To figure out if you’re in a bubble, you need to find the source of the hot air. Obvious for GameStop, but for bitcoin, not so much.
In July 2018, we wrote about the cryptocurrency company Tether, which issues tokens called tethers that trade under the symbol USDT and should be valued at $1—making the currency a “stablecoin.” Tether’s creators might have manipulated bitcoin, a University of Texas paper suggests, by issuing tokens willy-nilly unbacked by real dollars and then buying bitcoin to jack up its price. (The company claims the research is flawed.)
At the time, Tether’s total value was some $2.7 billion, and its website claimed: “Every tether is always backed 1-to-1 by traditional currency held in our reserves.” So somewhere there should have been $2.7 billion in real money—that’s how a stablecoin is supposed to work. In November 2018, New York state Attorney General Letitia James invoked the Martin Act to begin an investigation into iFinex, which owns Tether and the Bitfinex cryptocurrency exchange, “in connection with ongoing activities that may have defrauded New York investors.” The company has disputed the attorney general’s claims, denied it misled customers, and said it will fight any action. An appellate court last year rejected its challenge to the probe.
Bitcoin peaked at the end of 2017 at $19,000 and over the next year collapsed to $3,200. Well—they’re baaack! On Friday Elon Musk was the latest to pump Bitcoin, which briefly reached almost $38,000. And there are now some $26.4 billion of USDT tokens, $18 billion of which were created since March 2020. Why the increase? No one has a good explanation.
All that glitters is not gold. In 2019 Tether subtly updated its claim to say reserves “may include other assets and receivables from loans made by Tether to third parties.” Tether has even admitted it only has 74% of the cash or cash equivalents to back its stablecoin. Hmmm. Basically unbacked.
In October 2019, a separate lawsuit was filed against Bitfinex claiming the exchange’s alleged market manipulation “likely surpasses $1.4 trillion,” which Bitfinex denies. Yes, that’s trillion with a T. Bahamas-based Deltec Bank & Trust, where Tether has an account, recently claimed “every tether is backed by a reserve and their reserve is more than what is in circulation.” OK, but it turns out “reserves” may include an $850 million loan to Bitfinex. Is that the hot air? Oh, and reserves may include bitcoin too. Audit, anyone?
Pay no mind: “Momo” momentum investors dived in anyway. Bitcoin ran from $7,000 in January 2020 to almost $42,000 this Jan. 8. But the bitcoin bulls and bears are brawling. On Medium a few weeks ago, a poster named Crypto Anonymous (for what it’s worth, know your customer) did some digging and found that as much as two-thirds of bitcoin buys on any given day were purchased with tether, though crypto bulls insist that Chinese crypto investors use tether as a way to buy bitcoin. Try verifying that! The chart of bitcoin vs. tether issuance sure looks correlated, but a study published at the Center for Economic and Policy Research found no correlation. And I should note that wallet provider Coinbase, the largest holder of Bitcoin, says it “does not support USDT.” Do they know something?
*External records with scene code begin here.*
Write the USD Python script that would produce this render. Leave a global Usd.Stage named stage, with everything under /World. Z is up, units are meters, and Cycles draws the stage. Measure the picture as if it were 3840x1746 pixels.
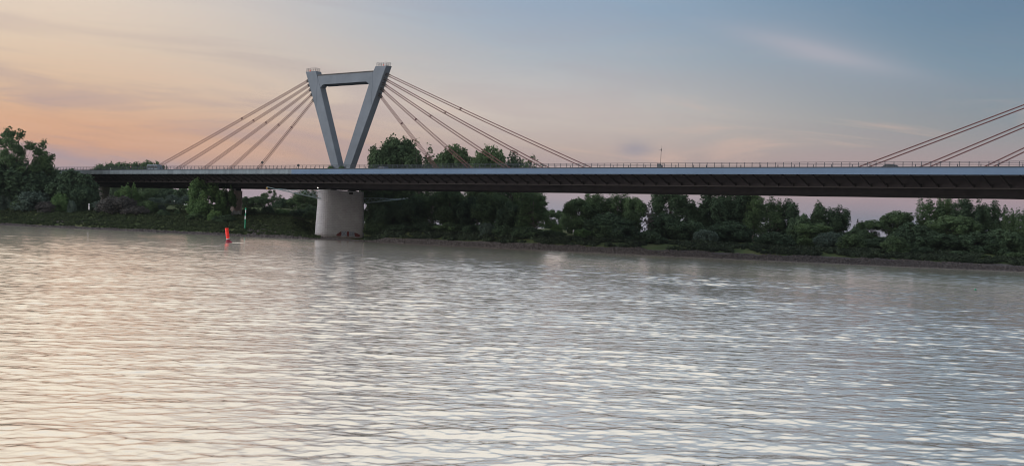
import math, random
import numpy as np, trimesh, usdkit, meshkit
from shapely.geometry import Polygon, Point, box as sbox
from shapely import affinity
from pxr import Usd, UsdGeom, UsdLux, UsdShade, Gf, Sdf, Vt

stage = Usd.Stage.CreateInMemory()
UsdGeom.SetStageUpAxis(stage, 'Z'); UsdGeom.SetStageMetersPerUnit(stage, 1.0)
UsdGeom.Xform.Define(stage, '/World'); UsdGeom.Scope.Define(stage, '/World/Looks')
stage.SetDefaultPrim(stage.GetPrimAtPath('/World'))

# ------------------------------------------------------------------ camera
EYE = np.array([325.34, -277.35, 4.75])          # on the near bank; x runs along the bridge, river water at z = WATER
YAW, ROLL, FOCAL = 0.7371, 0.0417, 5039.0 / 3840.0
WATER = 0.32
RIGHT = np.array([math.cos(YAW), math.sin(YAW), 0.0]); FWD = np.array([-math.sin(YAW), math.cos(YAW), 0.0]); UP = np.array([0, 0, 1.0])
cam = UsdGeom.Camera.Define(stage, '/World/Camera')
cr, sr = math.cos(ROLL), math.sin(ROLL)
cx, cy, cz = RIGHT * cr + UP * sr, UP * cr - RIGHT * sr, -FWD
cam.AddTransformOp().Set(Gf.Matrix4d(*cx, 0, *cy, 0, *cz, 0, *EYE, 1))
cam.CreateHorizontalApertureAttr(36.0); cam.CreateVerticalApertureAttr(36.0 * 465 / 1024)
cam.CreateFocalLengthAttr(36.0 * FOCAL); cam.CreateClippingRangeAttr(Gf.Vec2f(0.5, 20000))
cam.CreateExposureAttr(0.0)

# ------------------------------------------------------------------ sky and sun: after sunset, glow far to the left of the view
SUN_OFF = math.radians(100)                       # left of the view direction
SUN_H = FWD * math.cos(SUN_OFF) - RIGHT * math.sin(SUN_OFF)
SUN_EL = math.radians(5.0)
def lin(*c):
    c = np.array(c, float) / 255
    return tuple(np.where(c <= .04045, c / 12.92, ((c + .055) / 1.055) ** 2.4))
STRENGTH = 0.1
def ramp(stops):                                 # stops: (sin of the elevation, sRGB) -> ramp over sqrt of it
    return [(math.sqrt(z), tuple(np.array(lin(*c)))) for z, c in stops]
LEFT = ramp([(0, (166,150,160)), (.02, (168,150,158)), (.035, (184,156,152)), (.05, (212,164,136)), (.065, (217,170,139)), (.085, (220,186,157)), (.12, (226,203,180)), (.16, (230,213,197)), (.19, (250,236,215)), (.25, (266,254,232)), (.40, (264,259,249)), (.62, (190,196,205)), (1, (105,120,146))])  # all three ramps: sky above the view brightened to lighten the water
MID = ramp([(0, (138,140,155)), (.018, (150,146,158)), (.05, (180,162,157)), (.062, (187,170,163)), (.092, (205,195,188)), (.13, (175,182,190)), (.167, (152,173,194)), (.178, (152,173,194)), (.20, (206,213,216)), (.235, (242,241,236)), (.30, (262,257,246)), (.40, (262,260,252)), (.62, (186,194,204)), (1, (105,120,146))])
RGHT = ramp([(0, (112,118,132)), (.02, (120,125,139)), (.028, (146,136,147)), (.042, (168,144,149)), (.062, (163,147,150)), (.076, (152,149,152)), (.09, (141,147,153)), (.13, (121,144,162)), (.191, (96,127,155)), (.21, (158,176,188)), (.24, (208,213,214)), (.31, (250,246,238)), (.62, (172,182,196)), (1, (105,120,146))])
N, L = {}, []
N['tc'] = ('texture_coordinate', {})
N['dsun'] = ('mapping', {'mapping_type': 'vector', 'rotation': (0, 0, 0)})
def vdot(name, vec):                             # dot product of the view direction with a constant, by separate x, y, z
    for k, ax in enumerate('xyz'):
        N[f'{name}_{ax}'] = ('math', {'math_type': 'multiply', 'value2': float(vec[k])}); L.append((f'dir.{ax}', f'{name}_{ax}.value1'))
    N[f'{name}_s'] = ('math', {'math_type': 'add'}); L.extend([(f'{name}_x.value', f'{name}_s.value1'), (f'{name}_y.value', f'{name}_s.value2')])
    N[name] = ('math', {'math_type': 'add'}); L.extend([(f'{name}_s.value', f'{name}.value1'), (f'{name}_z.value', f'{name}.value2')])
def math2(name, kind, a, b=None, **kw):
    d = {'math_type': kind, **kw}
    for s, v in (('value1', a), ('value2', b)):
        if isinstance(v, str): L.append((v, f'{name}.{s}'))
        elif v is not None: d[s] = float(v)
    N[name] = ('math', d); return f'{name}.value'
def maprange(name, v, a, b, c=0.0, d=1.0, kind='linear'):
    N[name] = ('map_range', {'range_type': kind, 'from_min': a, 'from_max': b, 'to_min': c, 'to_max': d, 'clamp': True}); L.append((v, f'{name}.value')); return f'{name}.result'
def mixc(name, fac, a, b, kind='mix'):
    d = {'mix_type': kind}
    for s, v in (('fac', fac), ('color1', a), ('color2', b)):
        if isinstance(v, str): L.append((v, f'{name}.{s}'))
        else: d[s] = v
    N[name] = ('mix', d); return f'{name}.color'
del N['dsun']
N['dir'] = ('separate_xyz', {}); L.append(('tc.generated', 'dir.vector'))
vdot('sdot', SUN_H); vdot('u', RIGHT); vdot('w', FWD)
math2('zc', 'maximum', 'dir.z', 0.0)
math2('e', 'sqrt', 'zc.value')
for nm, rp in (('rl', LEFT), ('rm', MID), ('rr', RGHT)):
    N[nm] = ('rgb_ramp', {'ramp': rp}); L.append(('e.value', f'{nm}.fac'))
a = maprange('fa', 'sdot.value', -.52, -.15, kind='smoothstep'); b = maprange('fb', 'sdot.value', -.20, .19, kind='smoothstep')
c1 = mixc('m1', a, 'rr.color', 'rm.color'); c2 = mixc('m2', b, c1, 'rl.color')
# the sky goes on brighter and warmer towards where the sun went down, dimmer and bluer away from it
g = maprange('fg', 'sdot.value', .19, 1.0, kind='smoothstep')
c3 = mixc('m3', g, c2, (1.0, .74, .50)); N['m3'][1]['fac'] = 0.0
math2('ggz', 'subtract', 1.0, 'e.value', use_clamp=True); math2('gg', 'multiply', g, 'ggz.value')
L[:] = [l for l in L if l[1] != 'm3.fac']; L.append(('gg.value', 'm3.fac'))
bk = maprange('fk', 'sdot.value', -.94, -.62, .16, 1.0, kind='smoothstep')
N['bkc'] = ('combine_xyz', {}); L.extend([(bk, f'bkc.{x}') for x in 'xyz'])
c4 = mixc('m4', 1.0, c3, 'bkc.vector', 'multiply')
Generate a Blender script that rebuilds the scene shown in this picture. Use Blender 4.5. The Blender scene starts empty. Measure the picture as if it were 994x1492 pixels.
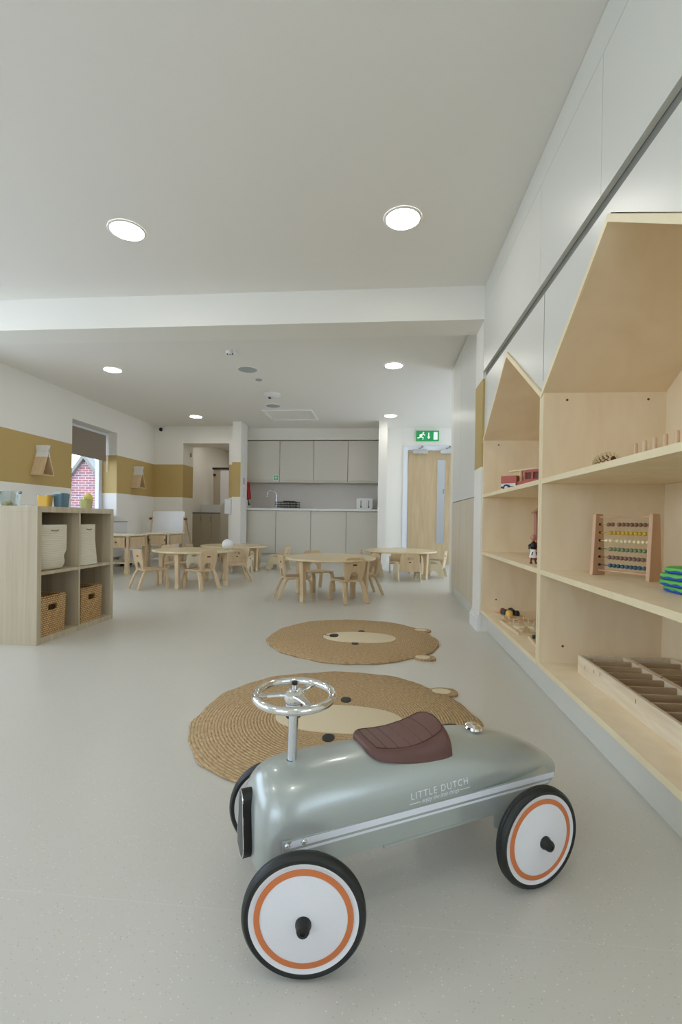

Meanwhile, more than two years later, the New York attorney general’s office may get the documents it needs. I hope that includes an audit of Tether looking for the now $24.5 billion in cash, or even $19 billion if it’s 74% backed. I doubt all that cash exists. The attorney general claimed in a press release that some fishy money, maybe $850 million now part of Tether’s reserves, was taken from Tether to cover losses at Bitfinex. Yikes.
I contacted the attorney general’s office asking for the status of the investigation and what information it has received. I was pointed to the original filing for the scope of the investigation. It includes an accounting of all of Tether’s transactions. On Jan. 19, a letter from iFinex’s counsel said it had “largely completed the document production” and would “contact the Court in approximately 30 days” with a status update. So we’ll know something soon.
Meanwhile, lo and behold, around the same time as that letter, Tether temporarily stopped creating any more currency. That might explain bitcoin’s quick mid-January price drop from $42,000 to under $30,000. If fraud is uncovered, look out below.
Normally I wouldn’t care. Bitcoin is nothing, it’s vapor, a concept of an idea. Transactions using bitcoin are few and far between. It’s not a store of value—anything that drops 30% in a week can’t play that role. But we get Bloomberg Wealth stories saying: “Newbie Bitcoin investors tell us what inspired them to buy at record prices.” A lot of folks who can’t afford it may get hurt badly. Robinhood curbed some crypto purchases on Friday.
So all crypto eyes are on mid-February. The power of the subpoena is strong. I have no insight into what New York’s attorney general will find. She might close the investigation and go on her merry way because there’s no crime, or uncover a fraud that could make Bernie Madoff look like he was stealing from a lemonade stand. We know what happens to bubbles when the hot air runs out.